Nous avons une règle : pas de règles. Les choses se passent naturellement. Ce matin je lisais un mail à propos de quelqu’un qui critiquait le fait qu’il y ait un peu plus d’hommes que de femmes programmés pour l’édition new-yorkaise. Et j’ai tout de suite commencé à compter un par un les artistes et classer selon les sexes pour vérifier car la parité est importante mais on ne pourra jamais satisfaire tout le monde car ce n’est pas une science exacte. On ne sélectionne pas les artistes en fonction de leur sexe, de leur nationalité ou de leur appartenance sexuelle.

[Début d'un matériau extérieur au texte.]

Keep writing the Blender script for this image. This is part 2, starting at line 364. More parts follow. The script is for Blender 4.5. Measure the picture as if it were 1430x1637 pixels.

Mais c’est quand même important pour nous d’avoir une programmation qui soit la plus éclectique possible, que ce soit en terme de style musical, mais aussi dans sa diversité culturelle. On a des artistes qui viennent du monde entier uniquement pour se produire ici à Paris sur la scène du Trianon devant un public qui lui aussi est international. Notre challenge réside dans le mélange et l’échange.
«Un honnête homme, c’est un homme mêlé » selon Montaigne qui valorisait le voyage et l’échange culturel, vous semblez partager sa définition…
Oui je suis d’accord, je suis moi même le résultat de mes voyages, de mes rencontres avec des gens différents avec qui j’ai réalisé que j’ai beaucoup de choses en commun.
Si je pouvais envoyer tous les enfants du monde en voyage, je le ferais sur le champ car ils réaliseraient que la différence n’est pas quelque chose de mauvais mais au contraire une richesse.
Et ce que l’on essaie de faire en proposant des artistes kenyans à New-York, ou des Brésiliens en Afrique du Sud, c’est justement de construire ces ponts culturels dont on a de plus en plus besoin.